The alert expressed a potential threat to school and personal safety. In an email to students and staff, DTSD Superintendent Joseph McFarland informed community members that the video contained an image of a student holding a weapon and a message of violence. 

Following the notification the district first identified the person of interest and has been working with Derry Township Police and the Pennsylvania State Attorney General’s office. Chief of Derry Township Police Garth Warner said his officers investigated the threat in order to ensure community safety. 

After a thorough investigation, the threat was found not credible and non-actionable,” said Warner. 

The school district’s first and furthermost priority is the student and staff well-being, according to McFarland. DTSD then sent an email to families and staff informing of the Safe2Say tip on Thursday, September 5. 

Because the investigation is active, the district and police department declined to comment further into the situation, but authorities want the community to know that all appropriate steps have been taken in order to uphold safety and security on campus. 

Through this investigation, Tredinnick and other school administration is pleased that the “Safe2Say Something” system is working properly. The Safe2Say tip line operates 24/7, and students, teachers, and community members can submit tips by the Safe2Say website, by calling 1-844-723-2729, and with the free mobile application. 

Tips that involve illegal activity are immediately forwarded to the appropriate county emergency dispatch center. The Derry Township Police encourages students with any knowledge of a similar situation to contact the Safe2Say number or app. 

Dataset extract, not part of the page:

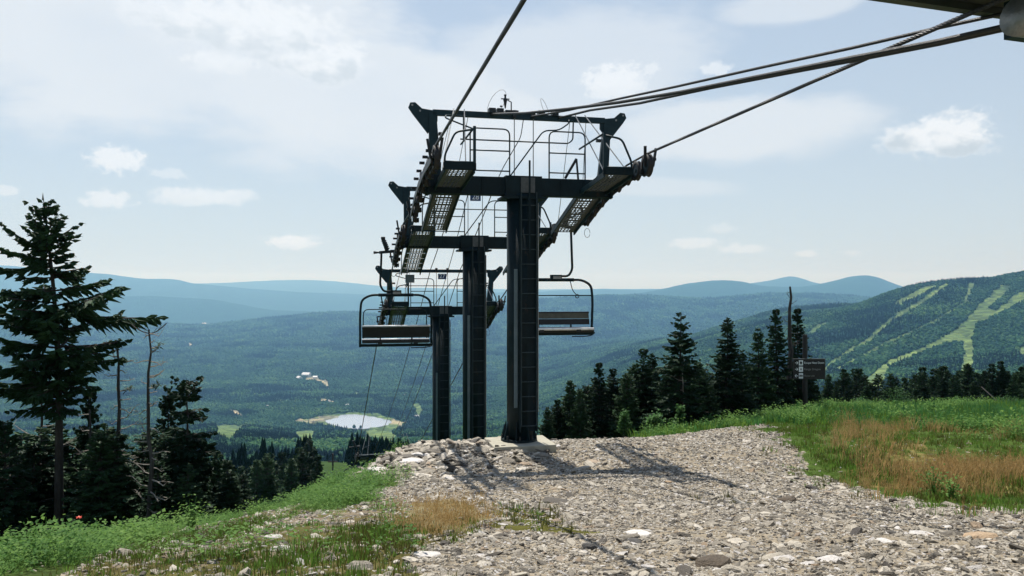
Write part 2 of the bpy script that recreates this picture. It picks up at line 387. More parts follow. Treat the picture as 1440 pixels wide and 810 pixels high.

“We would rather investigate the allegation(s) and have this type of outcome, than not receiving information that could save lives,” said Warner. 

To learn more about Safe 2 Say, read the brochure provided on the Derry Township Website.

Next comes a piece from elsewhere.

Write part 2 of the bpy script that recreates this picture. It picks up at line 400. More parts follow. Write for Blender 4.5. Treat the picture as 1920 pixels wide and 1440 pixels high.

Even if a comment or post is intended to be a “joking” manner, others can interpret your post far beyond those intentions. Dan Tredinnick, the Director of School and Community Information, wants students to learn from this situation. 

“Think about what you say or do and carefully consider how what you put out there may be interpreted by others,” said Tredinnick in an email.

From this, Tredinnick wants students to learn how seemingly harmless social media posts can lead to life-long consequences, as well as future schools and jobs being able to investigate students’ social media footprint.